When the sala doors are finally flung open, the moment does not disappoint, long table set for twelve with candles in tumblers over African marigolds and huge sunflowers in empty Jeroboams found in the barn – Landmarks have a way of conjuring such improvisation. The golden frescoes glow above the candlelight as conversation beats to and from beneath them. Pork in fennel seeds is followed by baked nectarines. A ping pong foursome breaks away, soon joined by the rest for a round-the-table tournament, with great hilarity and considerable cheating. But the golden glow of the sala draws us back to the sunflowers and the frescoes, for speed drawing – ‘capture my pose’ in three minutes, two minutes, six lines, thirty seconds. Few of the results are remotely recognisable. Then the hunting scene is brought in from the kitchen – a challenge to each to tell its story? Warm goodnights, around 3am. It’s yet another memorable Landmark evening to add to our store, uniquely ours, yet replicated so often by so many others in other Landmarks.

On our last morning, I open the doors onto the brolo (I have decided finally this is my favourite order) and the giant hare we have glimpsed a couple of times springs up startled and leaps away, hind legs and large ears bobbing above the dew laden grass towards the risen sun. We’ve had two last lovely days just the pair of us in the villa, winding down but not rattling around.
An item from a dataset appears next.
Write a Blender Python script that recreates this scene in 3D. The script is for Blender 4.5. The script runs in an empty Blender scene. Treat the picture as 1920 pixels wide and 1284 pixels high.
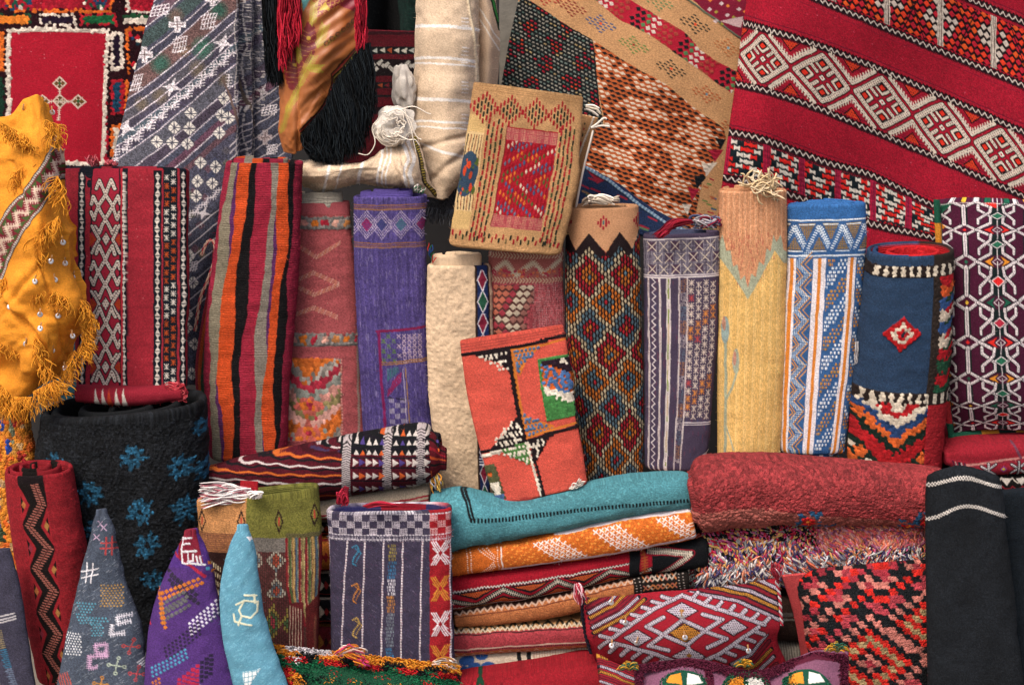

These are spaces that settle around you, comfortably, familiarly, helping you feel a better self but without ever over-aweing. Above all these are habitable rooms, created by someone who elevated, but understood, the human scale.

Sunset at Villa Saraceno in Vicenza, Italy

I love Villa Saraceno fiercely and possessively: I know this is how most Landmarkers feel about most Landmarks. This is absolutely as it should be. We can all live the illusion that a Landmark building is ours – and while we are there, this is not an illusion but true. There is a Logbook entry at the villa that reads simply ‘One experience can change a life.’ I reflect that this is also true. Saraceno changes mine, each time. Leaving is made bearable only by resolving yet again that we will return, and that I will again open the double doors onto the flower strewn brolo in the early morn, and watch the hare bound away.